Burns's research group at Columbia University calculated that the city of Ann Arbor, Michigan, home to 120,000 cars, could be efficiently served by 18,000 shared autonomous electric vehicles. Most of them small.

"This opportunity to tailor our vehicles to the kind of trips we actually make is a huge opportunity because it lets us reduce the mass of the vehicle," Burns said. "If you can get to that smaller vehicle, electric drive makes a lot more sense. It's three times as efficient as combustion."

Internal-combustion vehicles can be driverless, too, but as demand shifts to smaller vehicles, perhaps much smaller, Burns said, electric makes more sense.

"They go hand in hand," Burns said of autonomous and electric, which he called synergistic opportunities. "I believe autonomous and connected vehicles are huge enablers of electric vehicles because they get the mass out of the car, make the fundamental platform more efficient."

Burns envisions very different electric vehicles than the ones we know today—more like the GM-Segway Pod than the Tesla Model S.

"The problem with the battery is the size of the car. The reason there's an 80 kWh battery in the Tesla Model S is because it's a big car. And you need a lot of energy to move that great big car," he told a gathering of economists, scientists, public policy experts and students convened by the Energy Policy Institute of Chicago. But for personal mobility, something much smaller would do. The GM-Segway pod has a 5kWh battery.

"The car can be something we wear rather than something we drive, something we park in our closets rather than our garages."

Because of their efficiencies, autonomous vehicles cost about 15 cents per mile to operate, compared to 60 cents for personal cars, according to the Rocky Mountain Institute.

Burns calculated externalities—costs and benefits to society—for both types of vehicles as well. Costs include traffic, accidents, insurance, tickets, greenhouse gas emissions, inequitable access, lost time. He concluded that autonomous vehicles incur 25 cents per mile in externalities, compared to $1.60 for the average traditional vehicle.

Americans travel three trillion miles a year, he said, so shared autonomous electric vehicles could unlock $2-$4 trillion per year in savings.

"There is an opportunity for better mobility experiences at radically lower societal consumer costs," he said. "Safer, more convenient, more productive, more personalized, more affordable, improved simultaneously—people are really going to want this."

"There's a huge opportunity for those companies that get it right."

Which companies will get it right? Traditional automakers find themselves competing with disruptors like Apple, Google, Tesla and Uber. Google plans to have driverless cars on the market by 2018, Toyota by 2020.

Except for Toyota and Daimler, which Burns mentioned as leaders in innovation, traditional automakers have been lagging behind this transformation.

"They have just now begun to think about the transformational potential of what I'm talking about.
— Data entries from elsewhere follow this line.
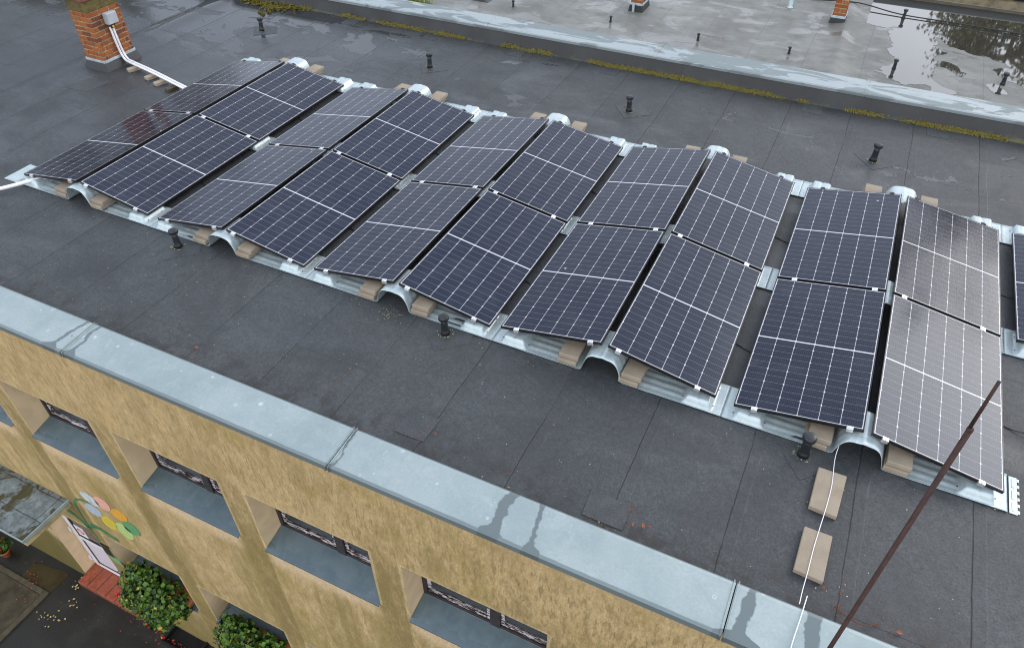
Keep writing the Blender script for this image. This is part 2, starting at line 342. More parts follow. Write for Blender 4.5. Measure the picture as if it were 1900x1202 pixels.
def panel_glass_material():
    s = SM('solar_cells_under_glass'); x, y, z = s.xyz(s.obj())
    W, Lp = 1.134, 2.13
    mxn = .017; myn = .019; cg = .016
    cw = (W - 2*mxn) / 6; half = (Lp - 2*myn - cg) / 2; ch = half / 11
    ux = s.sub(x, mxn); fx = s.mod(ux, cw); dx = s.mn(fx, s.sub(cw, fx)); ix = s.floor(s.math('DIVIDE', ux, cw))
    up = s.math('GREATER_THAN', y, Lp/2)
    uy = s.sub(s.sub(y, myn), s.mul(up, half + cg)); fy = s.mod(uy, ch); dy = s.mn(fy, s.sub(ch, fy)); iy = s.floor(s.math('DIVIDE', uy, ch))
    # cut corners of the wafers at every second joint
    full = s.mod(s.add(uy, 0.0), ch*2); dfull = s.mn(full, s.sub(ch*2, full))
    colm = s.step(dx, .0018, .0029, 1, 0); rowm = s.step(dy, .0010, .0020, 1, 0)
    node = s.lt(s.add(dx, dfull), .0100)
    dc = s.abs(s.sub(y, Lp/2)); cen = s.step(dc, cg/2 - .001, cg/2, 1, 0)
    edge = s.mx(s.mx(s.lt(ux, .0), s.math('GREATER_THAN', ux, W - 2*mxn)), s.mx(s.lt(y, myn), s.math('GREATER_THAN', y, Lp - myn)))
    bus = s.mul(s.step(s.abs(s.sub(s.mod(fx, cw/10), cw/20)), .0006, .0011, 1, 0), .22)
    tone = s.white(s.comb(s.add(ix, s.mul(s.rnd(), 37)), s.add(iy, s.mul(up, 40)), 0.0), '3D')
    cell = s.mix(s.mul(tone, .6), (.0075, .0105, .027), (.011, .0135, .029))
    cell = s.mix(s.rnd(), cell, s.mix(.35, cell, (.014, .013, .022)))
    cell = s.mix(bus, cell, (.16, .17, .19))
    c = s.mix(s.mul(rowm, .40), cell, (.40, .38, .38))
    c = s.mix(colm, c, (.46, .46, .50)); c = s.mix(node, c, (.66, .66, .68))
    c = s.mix(cen, c, (.62, .62, .66)); c = s.mix(edge, c, (.52, .52, .55))
    # rain film and dust left on the pane
    p = s.pos(); film = s.noise(p, 3.0, 5, .65, .4); dust = s.noise(p, 40, 3, .6)
    c = s.mix(s.mul(s.step(film, .4, .8), .035), c, (.33, .35, .38))
    drop, _ = s.voro(p, 75); sp = s.step(drop, .10, .16, 1, 0)
    rough = s.add(s.step(film, .3, .75, .10, .16), s.mul(dust, .03))
    s.bump(s.add(s.mul(film, 1.2), s.mul(s.noise(p, 9, 2), .35)), .05, .01)
    bd, _ = s.voro(p, 1.5); bird = s.step(s.add(bd, s.mul(s.sub(s.noise(p, 30, 3), .5), .03)), .016, .024, 1, 0); c = s.mix(s.mul(bird, .7), c, (.60, .60, .56))
    c = s.mix(s.mul(sp, .16), c, (.30, .32, .36)); smear = s.noise(p, (2.2, 9, 2), 5, .65, .8, off=3); c = s.mix(s.mul(s.step(smear, .52, .78), .05), c, (.30, .31, .33))
    MAT['glass_cells'] = s.done(c, rough, 0, .36, **{'Specular Tint': (.74, .87, 1.0, 1)})
panel_glass_material()
simple('frame_black', (.012, .012, .014), .35, .2, .2)
simple('clamp_alu', (.74, .75, .76), .32, .8, .1)
simple('clamp_black', (.02, .02, .022), .5, 0, .1)

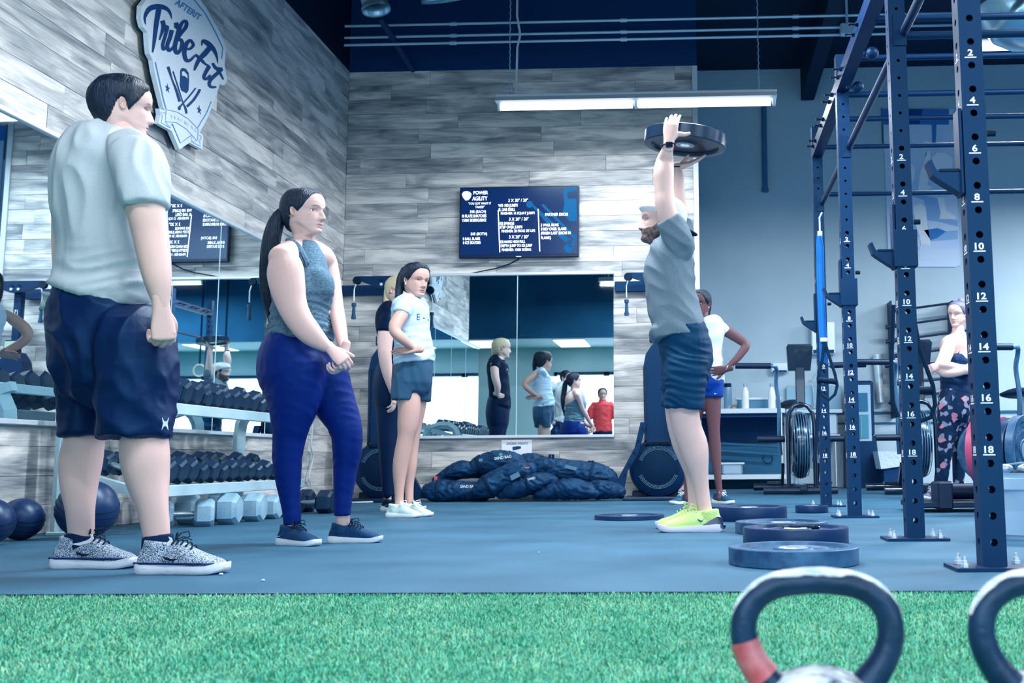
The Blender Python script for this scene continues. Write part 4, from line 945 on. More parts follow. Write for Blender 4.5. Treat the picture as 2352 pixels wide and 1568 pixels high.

I think they were pretty much stuck in their historical paradigm," he said. "I don't think they saw the potential for disruption."

Burns believes they will awaken to the transformation even more urgently as their engineers grapple with the pressing demands of the near future.

"In the current automobile system, the challenge the auto companies have is how are they going to find enough resource to meet these aggressive fuel-economy regulations, these new electric vehicle requirements, and still stay in the race against Google, Uber, Apple, Tesla, on self-driving cars? Especially if their approach is to evolve self-driving features that keep the driver in the loop and end up adding more cost to the car. I personally think this is a dead-end for the auto industry. They're going to have to think differently."